Milano, 15 feb. (askanews) - Una pittura astratta che nasce dalle parole, le parole pubbliche, quelle dei media, e poi le supera, va oltre, dà un nuova forma all'atto della cancellazione. Gianluigi Colin ha portato da Building Gallery a Milano una serie di nuovi lavori, che insieme compongono la mostra "Post Scriptum", una sorta di viaggio nel tempo e nella memoria, quella effimera e quella perduta, quella ufficiale e quella intima.
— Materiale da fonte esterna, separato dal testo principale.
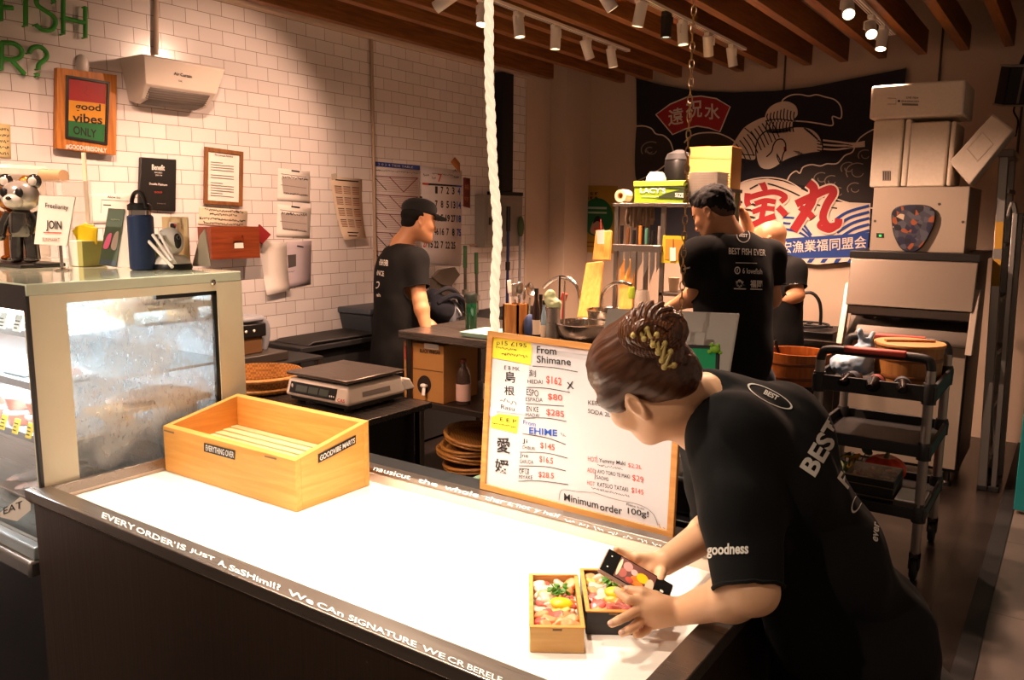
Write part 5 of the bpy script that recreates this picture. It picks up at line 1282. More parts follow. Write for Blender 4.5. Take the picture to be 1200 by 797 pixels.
obj('case', MB().hexa([(-3.97, ya+.02, .827), (-3.70, ya+.02, .827), (-3.70, yb-.02, .827), (-3.97, yb-.02, .827)], [(-3.98, ya, .95), (-3.69, ya, .95), (-3.69, yb, .95), (-3.98, yb, .95)]), M('slate_plastic', '#2c3238', .5), t, bevel=.01)
obj('lid', MB().box((-3.985, ya-.01, .95), (-3.68, yb+.01, .99)), M('slate_lid', '#3b434d', .45), t, bevel=.012)
o = obj('black_cap', MB().ell((-3.8, ya+.35, 1.02), (.1, .1, .045)).ell((-3.74, ya+.28, 1.002), (.1, .08, .012)), BLACKM, at=(-3.8, ya+.35, .991)); tag(o, 'soft black cap lying on the slate blue case', 'cap')
# backpack and card flap beyond the cap man
p = PX(518, 352, X=-3.72)
t = thing('backpack', 'dark navy backpack slumped on the bench right of the cap man', 'backpack', (p.x, p.y, .826))
NB = M('navy_cloth', '#191d2b', .85, kind='cloth')
organic('bag', [E_((p.x, p.y-.03, .93), (.1, .13, .1), k=.05), E_((p.x, p.y+.07, .90), (.1, .11, .08), k=.05), E_((p.x, p.y-.1, 1.0), (.07, .06, .08), k=.05)], NB, t, .012, wrinkle=(.012, (9, 9, 9)))
obj('strap', MB().tube(smooth_pts([(p.x+.06, p.y-.12, .98), (p.x+.11, p.y-.02, 1.03), (p.x+.12, p.y+.1, .98), (p.x+.1, p.y+.17, .86)]), .02, 8), NB, t)
obj('strap', MB().tube(smooth_pts([(p.x+.02, p.y-.14, 1.02), (p.x+.08, p.y-.05, 1.08), (p.x+.07, p.y+.09, 1.03), (p.x+.05, p.y+.17, .9)]), .018, 8), M('strap_grey', '#33343c', .8, kind='cloth'), t)
t = thing('grey_card', 'crumpled grey cardboard flap above the backpack', 'cardboard', PX(518, 333, X=-3.85))
obj('flap', MB().slab([PX(*q, X=-3.9) for q in ((505, 325), (513, 316), (531, 313), (537, 322), (526, 336), (514, 333))], V((.02, 0, 0))), M('grey_board', '#6f6456', .85, bump=.3), t, bevel=.003)
obj('backing', MB().box((-3.98, PX(512, 330, X=-3.9).y, .826), (-3.9, PX(530, 330, X=-3.9).y, PX(518, 326, X=-3.9).z)), M('grey_board'), t)
t = thing('water_jug', 'pale grey plastic jug beside the backpack', 'jug', PX(530, 370, X=-3.66)); c = PX(530, 372, X=-3.66); c.z = .826; org[t.name] = c.copy(); t.location = c
obj('jug', MB().lathe([(.045, 0), (.045, .11), (.03, .14), (.028, .17)], c, 18), M('jug_grey', '#7e8288', .35), t); obj('handle', MB().tube(smooth_pts([c+V((.04, 0, .03)), c+V((.08, 0, .06)), c+V((.04, 0, .11))]), .008, 8), M('jug_grey'), t)

# appliance on a black side table at the end of the fridge
t = thing('side_table', 'small black steel table beside the bench', 'side table', (-3.55, 2.6, 0))
obj('table_top', MB().box((-3.98, 2.45, .79), (-3.42, 3.07, .81)), BLACKM, t, bevel=.004)
obj('lower_shelf', MB().box((-3.96, 2.47, .45), (-3.44, 3.05, .465)), BLACKM, t)
for x in (-3.96, -3.44):
    for y in (2.47, 3.05): obj('leg', MB().box((x-.018, y-.018, .0), (x+.018, y+.018, .79)), STEELD, t)
c = V((-3.62, 2.66, .811))
t = thing('slicing_machine', 'grey slicing machine with a curved arm beside the fridge', 'machine', c)
obj('base', MB().box((c.x-.16, c.y-.2, c.z), (c.x+.16, c.y+.2, c.z+.05)), M('machine_dark', '#3a332c', .45), t, bevel=.006)
obj('body', MB().box((c.x-.14, c.y-.16, c.z+.05), (c.x+.1, c.y+.08, c.z+.14)), M('machine_wood', '#6b4a2a', .5), t, bevel=.006)
obj('control_panel', MB().box((c.x-.14, c.y-.16, c.z+.14), (c.x+.11, c.y+.1, c.z+.21)), BLACK, t, bevel=.006)
for q in (-.03, .02): obj('button', MB().ell((c.x+.112, c.y+q, c.z+.175), (.004, .008, .008)), WHITEP, t)
GM = M('machine_grey', '#8e9196', .4)
obj('arm', MB().tube(smooth_pts([(c.x, c.y-.14, c.z+.225), (c.x, c.y+.05, c.z+.225), (c.x, c.y+.16, c.z+.20), (c.x, c.y+.175, c.z+.12), (c.x, c.y+.15, c.z+.05)]), .028, 10), GM, t)
obj('hood', MB().box((c.x-.12, c.y-.16, c.z+.215), (c.x+.1, c.y+.1, c.z+.245)), GM, t, bevel=.012)
obj('top_plate', MB().box((c.x-.1, c.y-.15, c.z+.245), (c.x+.06, c.y-.01, c.z+.262)), BLACK, t, bevel=.003)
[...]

"Viviamo in un presente così complesso, dove c'è la dimenticanza, dove non riusciamo più a cogliere l'essenza delle cose - ha detto Colin ad asknews -. Allora il tirare fuori questo materiale che viene dai processi della stampa, dell'informazione, usare queste tele che nascono dalla pulizia delle rotative dei quotidiani e dei centri di stampa, mi sembra che abbia il potere di evocare l'importanza di essere sempre aderenti al nostro presente".
Un presente che è inafferrabile, frammentario; un tempo che è consapevole della propria natura ibrida, e si muove tra dipinti che, come faceva Alberto Burri, fermano dei momenti plurali, ma anche intorno alla costante mancanza di tempo di cui soffre la vita contemporanea, come ha sottolineato il curatore Bruno Corà. "Queste opere - ci ha detto - mettono il dito nella piaga, perché c'è proprio la cancellazione di tuto quello che viene prodotto: le informazioni, i dati, i numeri, le immagini. C'è una sorta di spirito del tempo dentro queste opere, così cruciale, che a mio avviso fa di questo lavoro uno dei punti più avanzati della pittura, perché è sempre ancora pittura".
Anche se poi, in fondo, il lavoro di Colin fa pensare anche alla scrittura, a quel suo grado zero che Roland Barthes ha messo alla base di ogni possibile letteratura. Quelle tele da cui le parole sono scomparse possono essere tasselli per iniziare a scrivere con una diversa sintassi e magari anche con diverse prospettive per un futuro.